Piazza Attias, un degrado dalla A alla Z… anzi, alla V
La lettera del nostra lettore, corredata da un ampio reportage fotografico che pubblichiamo in pagina, mette in evidenza la grande incuria a cui è lasciata la piazza cittadina
Riceviamo e pubblichiamo la lettera di un nostro assiduo lettore, Paolo Mura, che correda le sue righe con un ottimo reportage fotografico relativo all’incuria e al degrado in cui versa piazza Attias tra graffiti, sporcizia e arredo urbano danneggiato.
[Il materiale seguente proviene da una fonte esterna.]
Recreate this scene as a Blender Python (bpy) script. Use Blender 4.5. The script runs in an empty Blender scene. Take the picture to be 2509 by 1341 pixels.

La lettera – “Dovrebbe essere uno dei salotti della città, ma a guardare bene si può solo notare degrado e vandalismo gratuito, si parla di piazza Attias, uno snodo sulle vie dello shopping labronico. Una piazza che descrivo sempre come divisa in tre serie. La prima serie dove campeggia una grande A, installazione lasciata in eredità dal grande artista Spagnoli, che è di certo più conosciuta ormai come scivolo un po’ per tutti, grandi e piccini, vive tra annunci vari: dichiarazioni di buoni intenti e di apostrofi di varia natura. Intorno i vari danni, dai manufatti di legno e a tutto un contorno di mattonelle che non stanno in
piedi nonostante le pezze messe. No problem, la transenna arriva in soccorso, alle varie colonne (fioriere?) usate come porta tutto.
La serie B al centro, tra le solite panchine il cui solo scopo forse è quello di fornire un appoggio per prendere il sole, e un po’ di colore grazie ai soliti, chiamati con un termine più moderno, writers che si sbizzarriscono agli angoli dietro al palazzo.
Ed ecco che si arriva in quella che io chiamo la serie C, l’ultimo angolo verso piazza della Vittoria (Magenta) dove si innalza la grande V azzurra (blu?). Anche questa installazione artistica del grande Breschi va lentamente degradandosi ed è lì a guardia di un lembo di piazza desertificata. A pochi metri un’area carica di colori e dazibao dei soliti writers. Ma i veri writers sono altra cosa. Educazione questa parola che sembra diventata obsoleta. Quanto ci vuole a capire che chi usa il bene comune come pattumiera, dimostra di essere un ignorante. Bene comune significa che appartiene a tutti noi. Questa mancanza è una delle note stonate che fa di una piazza che dovrebbe essere un piccolo gioiello, una cosa messa lì, uno spiazzo trasandato, sciatto”.